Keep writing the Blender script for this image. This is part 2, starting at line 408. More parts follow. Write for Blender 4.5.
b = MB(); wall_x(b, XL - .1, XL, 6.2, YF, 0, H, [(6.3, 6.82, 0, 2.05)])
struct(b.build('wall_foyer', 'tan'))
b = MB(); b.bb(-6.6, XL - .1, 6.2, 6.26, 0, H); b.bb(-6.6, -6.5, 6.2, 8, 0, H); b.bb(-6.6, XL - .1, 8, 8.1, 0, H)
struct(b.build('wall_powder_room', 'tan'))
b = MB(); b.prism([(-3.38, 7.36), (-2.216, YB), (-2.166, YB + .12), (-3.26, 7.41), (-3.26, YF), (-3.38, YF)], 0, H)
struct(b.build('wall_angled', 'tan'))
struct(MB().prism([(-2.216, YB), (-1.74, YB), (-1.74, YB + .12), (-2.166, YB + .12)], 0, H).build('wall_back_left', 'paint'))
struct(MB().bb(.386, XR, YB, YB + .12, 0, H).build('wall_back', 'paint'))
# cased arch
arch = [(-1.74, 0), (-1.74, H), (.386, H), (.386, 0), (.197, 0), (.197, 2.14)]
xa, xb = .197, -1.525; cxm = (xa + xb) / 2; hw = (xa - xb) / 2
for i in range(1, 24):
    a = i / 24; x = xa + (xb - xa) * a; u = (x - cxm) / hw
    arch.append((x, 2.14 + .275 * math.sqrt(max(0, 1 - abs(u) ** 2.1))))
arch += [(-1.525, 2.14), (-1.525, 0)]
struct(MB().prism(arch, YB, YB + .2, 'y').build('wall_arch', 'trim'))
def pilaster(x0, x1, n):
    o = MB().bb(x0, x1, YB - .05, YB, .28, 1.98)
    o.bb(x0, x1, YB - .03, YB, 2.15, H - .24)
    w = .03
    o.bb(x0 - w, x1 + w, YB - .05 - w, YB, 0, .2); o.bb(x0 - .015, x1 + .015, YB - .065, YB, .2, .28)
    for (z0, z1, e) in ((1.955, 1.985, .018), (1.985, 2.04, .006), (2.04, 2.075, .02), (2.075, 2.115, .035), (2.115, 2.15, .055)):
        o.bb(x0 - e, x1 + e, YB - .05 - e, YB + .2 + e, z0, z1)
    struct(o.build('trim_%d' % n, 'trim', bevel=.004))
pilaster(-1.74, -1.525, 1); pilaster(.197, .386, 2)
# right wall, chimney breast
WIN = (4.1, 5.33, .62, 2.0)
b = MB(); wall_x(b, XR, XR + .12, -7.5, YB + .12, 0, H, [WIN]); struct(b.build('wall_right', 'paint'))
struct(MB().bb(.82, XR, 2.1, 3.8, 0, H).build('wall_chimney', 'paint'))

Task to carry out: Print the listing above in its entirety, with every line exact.

Exercise answer:
Keep writing the Blender script for this image. This is part 2, starting at line 408. More parts follow. Write for Blender 4.5.
b = MB(); wall_x(b, XL - .1, XL, 6.2, YF, 0, H, [(6.3, 6.82, 0, 2.05)])
struct(b.build('wall_foyer', 'tan'))
b = MB(); b.bb(-6.6, XL - .1, 6.2, 6.26, 0, H); b.bb(-6.6, -6.5, 6.2, 8, 0, H); b.bb(-6.6, XL - .1, 8, 8.1, 0, H)
struct(b.build('wall_powder_room', 'tan'))
b = MB(); b.prism([(-3.38, 7.36), (-2.216, YB), (-2.166, YB + .12), (-3.26, 7.41), (-3.26, YF), (-3.38, YF)], 0, H)
struct(b.build('wall_angled', 'tan'))
struct(MB().prism([(-2.216, YB), (-1.74, YB), (-1.74, YB + .12), (-2.166, YB + .12)], 0, H).build('wall_back_left', 'paint'))
struct(MB().bb(.386, XR, YB, YB + .12, 0, H).build('wall_back', 'paint'))
# cased arch
arch = [(-1.74, 0), (-1.74, H), (.386, H), (.386, 0), (.197, 0), (.197, 2.14)]
xa, xb = .197, -1.525; cxm = (xa + xb) / 2; hw = (xa - xb) / 2
for i in range(1, 24):
    a = i / 24; x = xa + (xb - xa) * a; u = (x - cxm) / hw
    arch.append((x, 2.14 + .275 * math.sqrt(max(0, 1 - abs(u) ** 2.1))))
arch += [(-1.525, 2.14), (-1.525, 0)]
struct(MB().prism(arch, YB, YB + .2, 'y').build('wall_arch', 'trim'))
def pilaster(x0, x1, n):
    o = MB().bb(x0, x1, YB - .05, YB, .28, 1.98)
    o.bb(x0, x1, YB - .03, YB, 2.15, H - .24)
    w = .03
    o.bb(x0 - w, x1 + w, YB - .05 - w, YB, 0, .2); o.bb(x0 - .015, x1 + .015, YB - .065, YB, .2, .28)
    for (z0, z1, e) in ((1.955, 1.985, .018), (1.985, 2.04, .006), (2.04, 2.075, .02), (2.075, 2.115, .035), (2.115, 2.15, .055)):
        o.bb(x0 - e, x1 + e, YB - .05 - e, YB + .2 + e, z0, z1)
    struct(o.build('trim_%d' % n, 'trim', bevel=.004))
pilaster(-1.74, -1.525, 1); pilaster(.197, .386, 2)
# right wall, chimney breast
WIN = (4.1, 5.33, .62, 2.0)
b = MB(); wall_x(b, XR, XR + .12, -7.5, YB + .12, 0, H, [WIN]); struct(b.build('wall_right', 'paint'))
struct(MB().bb(.82, XR, 2.1, 3.8, 0, H).build('wall_chimney', 'paint'))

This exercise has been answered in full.